**Dataset excerpt**

================================

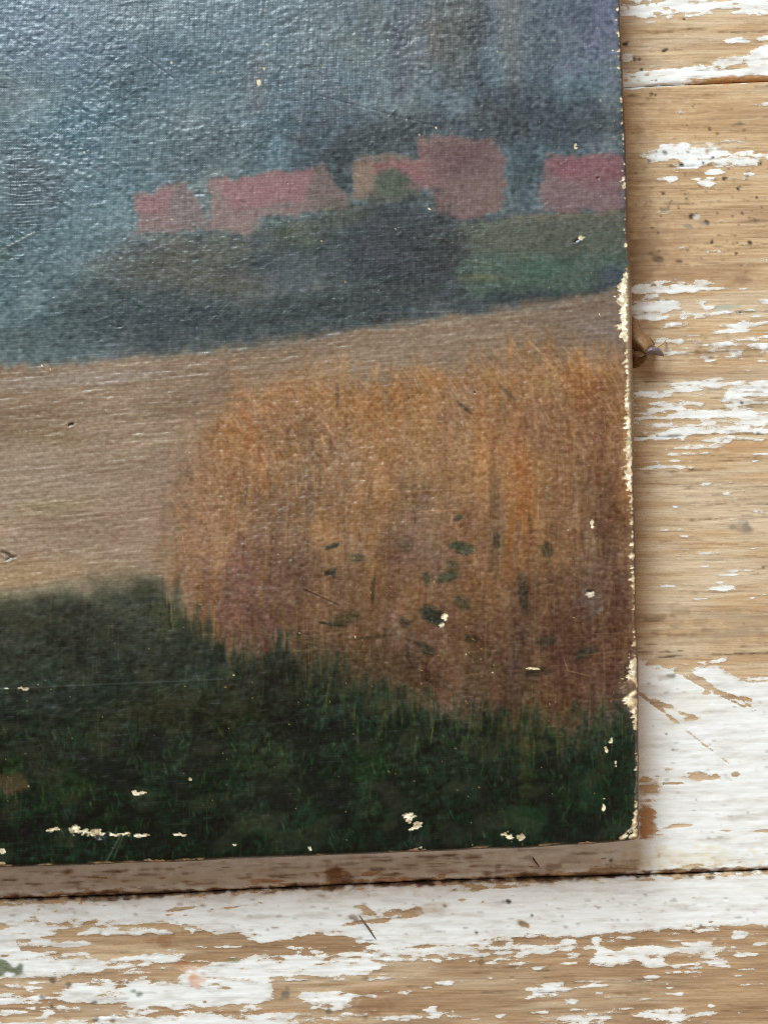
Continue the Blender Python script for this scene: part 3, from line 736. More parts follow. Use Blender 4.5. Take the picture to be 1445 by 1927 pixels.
sblob(960, 980, 12, 90, (150, 88, 40), .6); sblob(930, 1000, 10, 120, (84, 62, 40), .5); sblob(1000, 790, 40, 50, (146, 106, 84), .5); sblob(1090, 750, 26, 80, (128, 78, 40), .6); sblob(1130, 820, 36, 120, (120, 72, 46), .6)
sblob(1060, 860, 40, 130, (122, 78, 50), .5); sblob(1150, 930, 40, 140, (98, 62, 42), .6); sblob(1020, 1080, 34, 90, (94, 66, 40), .5); sblob(1080, 1130, 80, 100, (86, 60, 46), .6); sblob(1150, 1180, 50, 120, (78, 46, 36), .6)
sblob(450, 1130, 60, 110, (110, 78, 66), .6); sblob(540, 1100, 50, 120, (102, 74, 62), .5); sblob(650, 1130, 100, 90, (104, 74, 52), .5); sblob(760, 1050, 60, 80, (118, 84, 64), .5); sblob(880, 1030, 50, 80, (124, 86, 62), .5)
sblob(860, 1180, 70, 70, (96, 66, 48), .5); sblob(700, 1240, 120, 50, (78, 58, 38), .6); sblob(960, 1240, 80, 90, (84, 58, 42), .6); sblob(700, 1000, 12, 90, (140, 104, 60), .45); sblob(1065, 1250, 60, 90, (84, 52, 40), .5)
sblob(450, 1130, 60, 100, (116, 84, 74), .4); sblob(905, 1290, 40, 70, (86, 66, 44), .5); sblob(1000, 1330, 80, 50, (96, 70, 46), .55)
# --- foreground grass ------------------------------------------------------
yg = interp([(-420, 1150), (0, 1128), (60, 1120), (170, 1108), (250, 1092), (290, 1086), (320, 1112), (370, 1160), (400, 1190), (430, 1222), (500, 1228), (545, 1222), (580, 1250), (650, 1290), (720, 1310), (790, 1330), (850, 1345), (900, 1355), (960, 1362), (1040, 1385), (1100, 1398), (1150, 1370), (1206, 1335)], PX)
ragg = (10 * d_ver + 14 * d_ver2 + 5 * e1) * sst(250, 420, PX) + 4 * e1 + 5 * n_hor
rag_w = 34 + 14 * sst(300, 560, PX)
mg = sst(-1, 1, (PY - yg + ragg) / rag_w)
grass = np.zeros_like(img)
gy = np.clip((PY - 1120) / 460, 0, 1)[..., None]
g_top = np.array((66, 68, 56.)); g_bot = np.array((26, 42, 31.))
grass[:] = g_top * (1 - gy) + g_bot * gy
grass += (4 * n_mid + 2 * n_sm)[..., None] * np.array((.8, 1.0, .8)) + (4 * CR.noise(115, 40, 30))[..., None] * np.array((1.0, .5, .2))
img += mg[..., None] * (grass - img)
blob(330, 1340, 200, 40, (58, 52, 34), .75, -4); blob(560, 1280, 140, 30, (50, 46, 34), .6, -6); blob(620, 1250, 70, 40, (58, 62, 42), .45); blob(120, 1420, 120, 40, (60, 52, 46), .5); blob(60, 1320, 100, 30, (56, 56, 52), .4)
blob(20, 1478, 26, 26, (112, 76, 54), .85, 30, .5); blob(42, 1480, 12, 14, (104, 72, 50), .8); blob(140, 1470, 40, 34, (36, 62, 26), .6); blob(380, 1420, 34, 40, (96, 76, 60), .35, -40); blob(700, 1440, 50, 50, (38, 70, 32), .55)
blob(480, 1560, 30, 22, (44, 86, 40), .55); blob(20, 1430, 20, 24, (34, 66, 24), .6); blob(310, 1490, 60, 30, (34, 54, 42), .5); blob(480, 1530, 60, 40, (58, 50, 58), .4); blob(560, 1490, 60, 40, (56, 54, 40), .4); blob(730, 1460, 14, 60, (48, 44, 40), .6, 34); blob(700, 1500, 12, 50, (48, 44, 40), .5, 34)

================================

**Your objective**
Go through the listing above and write it out again exactly, dropping the pictures.

**Solution below**
Continue the Blender Python script for this scene: part 3, from line 736. More parts follow. Use Blender 4.5. Take the picture to be 1445 by 1927 pixels.
sblob(960, 980, 12, 90, (150, 88, 40), .6); sblob(930, 1000, 10, 120, (84, 62, 40), .5); sblob(1000, 790, 40, 50, (146, 106, 84), .5); sblob(1090, 750, 26, 80, (128, 78, 40), .6); sblob(1130, 820, 36, 120, (120, 72, 46), .6)
sblob(1060, 860, 40, 130, (122, 78, 50), .5); sblob(1150, 930, 40, 140, (98, 62, 42), .6); sblob(1020, 1080, 34, 90, (94, 66, 40), .5); sblob(1080, 1130, 80, 100, (86, 60, 46), .6); sblob(1150, 1180, 50, 120, (78, 46, 36), .6)
sblob(450, 1130, 60, 110, (110, 78, 66), .6); sblob(540, 1100, 50, 120, (102, 74, 62), .5); sblob(650, 1130, 100, 90, (104, 74, 52), .5); sblob(760, 1050, 60, 80, (118, 84, 64), .5); sblob(880, 1030, 50, 80, (124, 86, 62), .5)
sblob(860, 1180, 70, 70, (96, 66, 48), .5); sblob(700, 1240, 120, 50, (78, 58, 38), .6); sblob(960, 1240, 80, 90, (84, 58, 42), .6); sblob(700, 1000, 12, 90, (140, 104, 60), .45); sblob(1065, 1250, 60, 90, (84, 52, 40), .5)
sblob(450, 1130, 60, 100, (116, 84, 74), .4); sblob(905, 1290, 40, 70, (86, 66, 44), .5); sblob(1000, 1330, 80, 50, (96, 70, 46), .55)
# --- foreground grass ------------------------------------------------------
yg = interp([(-420, 1150), (0, 1128), (60, 1120), (170, 1108), (250, 1092), (290, 1086), (320, 1112), (370, 1160), (400, 1190), (430, 1222), (500, 1228), (545, 1222), (580, 1250), (650, 1290), (720, 1310), (790, 1330), (850, 1345), (900, 1355), (960, 1362), (1040, 1385), (1100, 1398), (1150, 1370), (1206, 1335)], PX)
ragg = (10 * d_ver + 14 * d_ver2 + 5 * e1) * sst(250, 420, PX) + 4 * e1 + 5 * n_hor
rag_w = 34 + 14 * sst(300, 560, PX)
mg = sst(-1, 1, (PY - yg + ragg) / rag_w)
grass = np.zeros_like(img)
gy = np.clip((PY - 1120) / 460, 0, 1)[..., None]
g_top = np.array((66, 68, 56.)); g_bot = np.array((26, 42, 31.))
grass[:] = g_top * (1 - gy) + g_bot * gy
grass += (4 * n_mid + 2 * n_sm)[..., None] * np.array((.8, 1.0, .8)) + (4 * CR.noise(115, 40, 30))[..., None] * np.array((1.0, .5, .2))
img += mg[..., None] * (grass - img)
blob(330, 1340, 200, 40, (58, 52, 34), .75, -4); blob(560, 1280, 140, 30, (50, 46, 34), .6, -6); blob(620, 1250, 70, 40, (58, 62, 42), .45); blob(120, 1420, 120, 40, (60, 52, 46), .5); blob(60, 1320, 100, 30, (56, 56, 52), .4)
blob(20, 1478, 26, 26, (112, 76, 54), .85, 30, .5); blob(42, 1480, 12, 14, (104, 72, 50), .8); blob(140, 1470, 40, 34, (36, 62, 26), .6); blob(380, 1420, 34, 40, (96, 76, 60), .35, -40); blob(700, 1440, 50, 50, (38, 70, 32), .55)
blob(480, 1560, 30, 22, (44, 86, 40), .55); blob(20, 1430, 20, 24, (34, 66, 24), .6); blob(310, 1490, 60, 30, (34, 54, 42), .5); blob(480, 1530, 60, 40, (58, 50, 58), .4); blob(560, 1490, 60, 40, (56, 54, 40), .4); blob(730, 1460, 14, 60, (48, 44, 40), .6, 34); blob(700, 1500, 12, 50, (48, 44, 40), .5, 34)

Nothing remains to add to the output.